Viewpoint: Attorney misconduct reveals ARDC flaws

The stink of the Wade Morris case has risen again. Morris is a Rockford attorney accused of several offenses against some of his clients.

The story has recently been reported by the Freeport Journal Standard and the Rockford Register Star.

This situation began back in 1996 when Morris was retained by an unemployed mother of three, who was drawing disability pay for a mental disorder, to represent her in a child support case, according to findings of the Illinois Attorney Registration and Disciplinary Commission (ARDC).

The ARDC report stated that when the woman told Morris she could not pay his fees, she was coerced into a sexual relationship that lasted from November 1995 to August 1996. Morris was married in the latter month. The woman told the review board investigators she had sex with the attorney between seven and nine times.

Morris is an assistant public defender in Stephenson County. He also was hired by another woman in a bankruptcy matter. The woman faced other legal problems related to a driving under the influence charge. While Morris was representing the woman, he also was hired by her husband to represent the man in a divorce proceeding against his wife, who was the one in the bankruptcy matter. When this second woman visited his office, the ARDC report states, he “told her that he would let her go to jail if she did not have sex with him.”

The woman failed to appear in court on the driving charges when scheduled, but did appear on April 4, 200l. At that time, she told the judge she did not show on Sept. 1, 2000, because she feared Morris would be present, and since she had spurned his sexual advances, she would go to jail.

The upshot of all this is that the ARDC hearing board recommended Morris be suspended from practicing law for nine months. Big deal! Morris has done this kind of thing twice that has come to light. How many other times he pulled this stunt and there was no complaint, we don’t know.

It only took the ARDC until June 27, 2002, to file a complaint against this weasel. Remember this all began in 1996. An amended complaint was filed in January 2005, and a second amended complaint in May of the same year.

The hearing board’s report said the testimony by both women victims and “vulnerable” former clients of Morris “show that (Morris) used the same modus operandi, namely, forcing clients to have sex with him when they could not afford to pay his legal fees.”

The report further said Morris “aggravated his misconduct by failing to recognize the seriousness of his misconduct or to show remorse for his alleged actions. Without acknowledgment of misconduct and an expression of remorse (Morris) is more likely to repeat the misconduct.”

Despite this reprehensible behavior, the best the ARDC could recommend was a nine-month suspension from practice. As the hearing board said, Morris is highly likely to repeat the same behavior after his suspension is up.

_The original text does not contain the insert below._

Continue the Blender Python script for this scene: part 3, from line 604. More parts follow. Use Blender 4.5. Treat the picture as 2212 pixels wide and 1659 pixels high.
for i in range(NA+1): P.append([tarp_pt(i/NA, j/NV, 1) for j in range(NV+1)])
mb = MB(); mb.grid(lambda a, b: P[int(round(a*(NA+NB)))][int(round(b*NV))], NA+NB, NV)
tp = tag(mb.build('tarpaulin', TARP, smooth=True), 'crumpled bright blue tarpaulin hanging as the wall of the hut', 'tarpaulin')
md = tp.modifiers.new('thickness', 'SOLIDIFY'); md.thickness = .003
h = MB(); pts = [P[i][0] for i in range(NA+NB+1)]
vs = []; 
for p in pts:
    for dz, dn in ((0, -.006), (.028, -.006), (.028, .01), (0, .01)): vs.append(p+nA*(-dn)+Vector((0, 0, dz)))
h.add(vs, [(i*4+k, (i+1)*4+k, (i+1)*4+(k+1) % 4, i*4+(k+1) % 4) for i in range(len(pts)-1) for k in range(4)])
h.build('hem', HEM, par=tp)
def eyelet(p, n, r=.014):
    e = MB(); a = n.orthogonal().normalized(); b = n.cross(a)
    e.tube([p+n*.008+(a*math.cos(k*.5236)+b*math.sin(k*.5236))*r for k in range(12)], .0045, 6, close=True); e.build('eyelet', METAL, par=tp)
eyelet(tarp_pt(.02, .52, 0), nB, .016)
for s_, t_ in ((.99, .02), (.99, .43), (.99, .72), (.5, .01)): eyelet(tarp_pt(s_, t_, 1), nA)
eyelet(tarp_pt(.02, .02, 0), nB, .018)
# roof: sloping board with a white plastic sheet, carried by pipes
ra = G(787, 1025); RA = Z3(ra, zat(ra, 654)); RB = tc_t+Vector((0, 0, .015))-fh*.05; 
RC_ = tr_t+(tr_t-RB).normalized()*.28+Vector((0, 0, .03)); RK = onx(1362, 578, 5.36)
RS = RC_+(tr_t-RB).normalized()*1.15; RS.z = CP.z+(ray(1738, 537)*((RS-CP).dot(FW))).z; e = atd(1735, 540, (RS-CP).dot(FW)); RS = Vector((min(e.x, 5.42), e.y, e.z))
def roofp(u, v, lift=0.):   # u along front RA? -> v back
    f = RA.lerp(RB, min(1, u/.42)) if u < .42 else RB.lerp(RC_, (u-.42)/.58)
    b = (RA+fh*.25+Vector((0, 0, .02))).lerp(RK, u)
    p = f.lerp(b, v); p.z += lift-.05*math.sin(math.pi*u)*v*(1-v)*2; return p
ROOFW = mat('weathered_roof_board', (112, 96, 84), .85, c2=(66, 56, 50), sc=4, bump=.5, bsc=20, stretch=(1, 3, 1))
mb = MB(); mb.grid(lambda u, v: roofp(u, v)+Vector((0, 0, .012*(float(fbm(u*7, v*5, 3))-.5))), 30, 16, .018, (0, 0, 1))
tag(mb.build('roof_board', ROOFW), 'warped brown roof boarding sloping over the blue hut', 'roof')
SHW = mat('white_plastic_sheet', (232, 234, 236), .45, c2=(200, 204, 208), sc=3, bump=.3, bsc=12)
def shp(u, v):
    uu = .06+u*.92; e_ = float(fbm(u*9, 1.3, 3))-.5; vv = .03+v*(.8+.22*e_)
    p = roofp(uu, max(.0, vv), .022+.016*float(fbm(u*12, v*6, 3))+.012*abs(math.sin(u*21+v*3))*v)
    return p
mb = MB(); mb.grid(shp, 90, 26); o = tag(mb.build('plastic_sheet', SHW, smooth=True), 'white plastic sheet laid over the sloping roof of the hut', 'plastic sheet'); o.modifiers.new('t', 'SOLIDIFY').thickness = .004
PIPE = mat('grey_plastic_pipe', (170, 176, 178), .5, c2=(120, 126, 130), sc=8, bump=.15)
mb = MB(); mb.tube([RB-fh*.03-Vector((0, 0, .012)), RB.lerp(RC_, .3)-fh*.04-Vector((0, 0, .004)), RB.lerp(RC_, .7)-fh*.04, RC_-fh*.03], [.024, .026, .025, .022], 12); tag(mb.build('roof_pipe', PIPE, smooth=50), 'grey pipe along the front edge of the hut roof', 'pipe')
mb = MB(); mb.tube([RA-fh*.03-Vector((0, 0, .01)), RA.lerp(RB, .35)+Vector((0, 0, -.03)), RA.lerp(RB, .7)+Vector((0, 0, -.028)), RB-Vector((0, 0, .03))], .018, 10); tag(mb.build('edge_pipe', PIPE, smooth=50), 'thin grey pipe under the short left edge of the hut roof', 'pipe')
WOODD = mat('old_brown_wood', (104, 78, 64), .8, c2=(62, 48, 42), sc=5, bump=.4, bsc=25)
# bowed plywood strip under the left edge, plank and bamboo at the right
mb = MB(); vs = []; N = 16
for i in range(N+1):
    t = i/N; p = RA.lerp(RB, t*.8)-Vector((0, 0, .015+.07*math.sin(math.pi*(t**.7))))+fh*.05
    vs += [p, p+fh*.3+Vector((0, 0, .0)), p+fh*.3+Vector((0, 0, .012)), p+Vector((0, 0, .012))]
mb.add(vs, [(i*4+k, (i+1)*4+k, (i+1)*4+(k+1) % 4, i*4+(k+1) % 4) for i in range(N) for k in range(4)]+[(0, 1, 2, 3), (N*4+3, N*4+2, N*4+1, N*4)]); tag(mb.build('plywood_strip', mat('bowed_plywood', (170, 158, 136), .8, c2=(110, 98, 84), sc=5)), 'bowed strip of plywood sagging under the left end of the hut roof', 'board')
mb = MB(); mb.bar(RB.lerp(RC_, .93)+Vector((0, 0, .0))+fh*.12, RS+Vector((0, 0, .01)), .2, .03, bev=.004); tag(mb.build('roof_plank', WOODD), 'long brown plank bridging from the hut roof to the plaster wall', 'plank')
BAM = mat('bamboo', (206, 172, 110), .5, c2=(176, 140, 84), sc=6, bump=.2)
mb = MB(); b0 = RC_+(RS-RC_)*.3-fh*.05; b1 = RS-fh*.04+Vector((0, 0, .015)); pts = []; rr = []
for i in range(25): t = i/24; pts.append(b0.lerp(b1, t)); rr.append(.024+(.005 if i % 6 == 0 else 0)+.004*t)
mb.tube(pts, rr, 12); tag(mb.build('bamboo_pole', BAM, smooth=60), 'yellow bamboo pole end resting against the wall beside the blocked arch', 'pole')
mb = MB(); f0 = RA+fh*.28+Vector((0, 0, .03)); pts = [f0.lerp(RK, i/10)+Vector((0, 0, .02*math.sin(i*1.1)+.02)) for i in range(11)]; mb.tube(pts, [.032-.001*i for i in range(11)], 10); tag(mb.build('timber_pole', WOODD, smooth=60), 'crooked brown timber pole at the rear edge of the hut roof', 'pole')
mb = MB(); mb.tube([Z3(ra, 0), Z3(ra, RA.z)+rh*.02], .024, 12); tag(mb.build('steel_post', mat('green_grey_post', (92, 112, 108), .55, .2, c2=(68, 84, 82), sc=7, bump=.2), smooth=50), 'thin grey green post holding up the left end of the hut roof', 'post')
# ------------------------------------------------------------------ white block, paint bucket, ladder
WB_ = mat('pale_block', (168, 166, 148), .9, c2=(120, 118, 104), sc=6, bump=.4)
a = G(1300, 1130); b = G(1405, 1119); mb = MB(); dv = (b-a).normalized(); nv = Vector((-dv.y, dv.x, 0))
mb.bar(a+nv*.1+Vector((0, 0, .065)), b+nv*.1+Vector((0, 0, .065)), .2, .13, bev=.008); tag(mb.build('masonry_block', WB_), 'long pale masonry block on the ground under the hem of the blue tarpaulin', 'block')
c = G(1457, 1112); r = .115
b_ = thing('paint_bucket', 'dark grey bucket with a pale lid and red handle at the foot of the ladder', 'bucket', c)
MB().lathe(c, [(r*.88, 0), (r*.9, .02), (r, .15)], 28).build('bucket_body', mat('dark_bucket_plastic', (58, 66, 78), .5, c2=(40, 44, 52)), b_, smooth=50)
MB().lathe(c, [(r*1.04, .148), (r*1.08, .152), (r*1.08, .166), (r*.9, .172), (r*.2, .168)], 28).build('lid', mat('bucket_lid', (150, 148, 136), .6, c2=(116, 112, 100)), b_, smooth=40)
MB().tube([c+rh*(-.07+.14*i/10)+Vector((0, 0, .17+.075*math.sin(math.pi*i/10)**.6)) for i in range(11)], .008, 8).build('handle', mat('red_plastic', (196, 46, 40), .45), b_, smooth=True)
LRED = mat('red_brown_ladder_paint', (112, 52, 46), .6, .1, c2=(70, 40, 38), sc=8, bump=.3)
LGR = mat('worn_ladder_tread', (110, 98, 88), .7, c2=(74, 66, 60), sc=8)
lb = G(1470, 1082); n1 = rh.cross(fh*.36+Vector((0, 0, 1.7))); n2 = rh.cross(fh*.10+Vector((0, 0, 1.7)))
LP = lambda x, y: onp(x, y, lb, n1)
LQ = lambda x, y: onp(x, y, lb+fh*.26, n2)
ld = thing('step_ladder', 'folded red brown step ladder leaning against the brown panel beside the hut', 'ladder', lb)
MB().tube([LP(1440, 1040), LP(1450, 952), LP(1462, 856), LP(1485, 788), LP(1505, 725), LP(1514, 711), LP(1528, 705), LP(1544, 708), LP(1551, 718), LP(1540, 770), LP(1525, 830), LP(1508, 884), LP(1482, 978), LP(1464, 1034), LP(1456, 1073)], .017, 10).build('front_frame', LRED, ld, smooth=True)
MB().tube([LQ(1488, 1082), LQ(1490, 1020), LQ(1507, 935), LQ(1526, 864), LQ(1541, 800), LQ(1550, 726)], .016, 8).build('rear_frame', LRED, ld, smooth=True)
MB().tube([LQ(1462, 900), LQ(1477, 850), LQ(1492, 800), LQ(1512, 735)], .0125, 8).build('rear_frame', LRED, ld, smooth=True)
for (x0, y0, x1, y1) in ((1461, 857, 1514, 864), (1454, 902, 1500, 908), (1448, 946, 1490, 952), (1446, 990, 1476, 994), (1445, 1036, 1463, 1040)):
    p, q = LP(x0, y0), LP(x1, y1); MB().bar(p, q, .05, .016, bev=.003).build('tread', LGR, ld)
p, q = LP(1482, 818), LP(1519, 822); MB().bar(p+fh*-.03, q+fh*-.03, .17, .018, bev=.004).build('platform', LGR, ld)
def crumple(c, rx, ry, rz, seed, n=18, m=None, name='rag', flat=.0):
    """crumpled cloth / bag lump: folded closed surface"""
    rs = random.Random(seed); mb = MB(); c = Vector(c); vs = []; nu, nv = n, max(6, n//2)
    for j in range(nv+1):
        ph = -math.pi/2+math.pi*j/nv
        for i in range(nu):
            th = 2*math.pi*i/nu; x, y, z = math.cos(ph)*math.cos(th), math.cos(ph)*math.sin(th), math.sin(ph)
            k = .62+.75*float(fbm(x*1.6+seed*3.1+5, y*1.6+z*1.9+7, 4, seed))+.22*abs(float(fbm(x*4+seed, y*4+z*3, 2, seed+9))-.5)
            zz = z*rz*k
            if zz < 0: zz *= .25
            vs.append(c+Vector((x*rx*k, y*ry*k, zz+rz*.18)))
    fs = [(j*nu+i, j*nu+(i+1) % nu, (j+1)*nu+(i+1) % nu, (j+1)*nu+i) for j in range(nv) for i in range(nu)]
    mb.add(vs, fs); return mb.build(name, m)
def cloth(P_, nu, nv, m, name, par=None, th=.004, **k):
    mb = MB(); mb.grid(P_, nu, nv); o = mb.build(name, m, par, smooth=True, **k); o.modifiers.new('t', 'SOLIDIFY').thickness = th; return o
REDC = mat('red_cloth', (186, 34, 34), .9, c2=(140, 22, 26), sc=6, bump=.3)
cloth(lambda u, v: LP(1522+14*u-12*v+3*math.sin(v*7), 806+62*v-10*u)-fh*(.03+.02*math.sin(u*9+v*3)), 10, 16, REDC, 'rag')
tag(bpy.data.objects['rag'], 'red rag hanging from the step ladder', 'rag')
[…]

This limp-wristed, slap-on-the-hand approach is not correcting the problem. A sexual predator such as this guy should be booted out of the legal profession and tried on criminal charges. If not, where is the justice for the victims?

After this situation came to light—at least to the press—Morris quietly closed his Rockford office and shut down the phones. He dodged the press and slipped out of town. Now, he turns up in Stephenson County.

We have seen this charade before; protect the good ol’ boys and only impose a nominal penalty that inflicts little punishment. When the enforced vacation is over, it’s right back to business as usual. More than one Winnebago County lawyer has been “disciplined” in this manner, and there are others in Stephenson, Jo Daviess and surrounding counties.

Too many Morris types have stained the escutcheon of the bar.

Maybe we need to disband the ARDC and start over. Create an entity with some legal muscle and the ability to prosecute. Morris’ case is subject to deliberation of the state supreme court.

There also should be some compensation for victims of these Rabelaisian rogues.

The ARDC concluded Morris: represented a client when such representation may be limited by the lawyer’s own interest; representing a client when that service will be directly adverse to another client; failure to withdraw when the lawyer knows continued service will violate the supreme court rules; breaching a fiduciary duty; overstepping the attorney-client relationship; and committing a criminal act reflecting adversely on the judicial system and the legal profession.

It is ironic that Morris’ supposed “good character” was attested to by two Stephenson County judges and two attorneys.

It seems to me the disciplinary commission is in reality more of an impediment to true justice than a punishment and correction for miscreant attorneys.